After meeting my wife, I followed her to Japan where we lived 10 years. I got really good at Japanese.
In my job, I get paid a premium because I have these languages. My clients dig it, and I love the thrill of catching an unsuspecting Japanese tourist off-guard. They just never expect it. Spanish-speakers aren't as surprised, but just as appreciative.
Here comes my pet peeve. When I was visiting Utah, some relatives were putting together a birthday sign. One of my cousin's kids had been to Japan as a missionary. If you go to Japan as a missionary, they really discourage studying the writing system. But they asked the wonderboy RM to write something in Japanese. First of all, he had been back a few years and had pretty much lost all his Japanese (some people just aren't good at languages). And he had never studied the writing system.
I offered to help out. I can write about 2000 characters from memory. Everybody recoiled as if I had offered to share my coffee. "Cousin Wingnut went to Japan on his mission. We want him to do it."

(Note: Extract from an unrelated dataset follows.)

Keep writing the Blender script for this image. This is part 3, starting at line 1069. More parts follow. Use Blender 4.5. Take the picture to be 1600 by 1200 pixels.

Another time was with a nephew who had been on a Spanish-speaking mission. He was trying to talk to a young Latina. Not to embarrass him, but to say hello, I introduced myself. She asked me a few questions, and explained that she wanted to get into the same profession. We had a great conversation, but my poor nephew got left behind. He could discuss Mormonism, but his own one-dimensional focus on using Spanish at church had left him completely unable to discus anything else.
He must have wanted to get me back or something because later he told me in front of a group of family members, "I didn't know you spoke Spanish." I explained that I had taken classes for years, taught Spanish, and used it a lot at work.
His brainless answer? "What I mean is, you didn't go on a Spanish-speaking mission, so I didn't think you spoke Spanish."
I guess he wanted to make a point that he is an RM and I am not.
Have any other linguists on the board encountered this? It just sounds like another way Mormons use to remind others that their brainwashing rituals make them better than others. Or is it a way to make themselves feel better that they wasted 2 years of their lives, gaining a skill that I gained while chasing girls and drinking beer?
T-Bone
Edited 2 time(s). Last edit at 07/17/2012 10:50PM by T-Bone.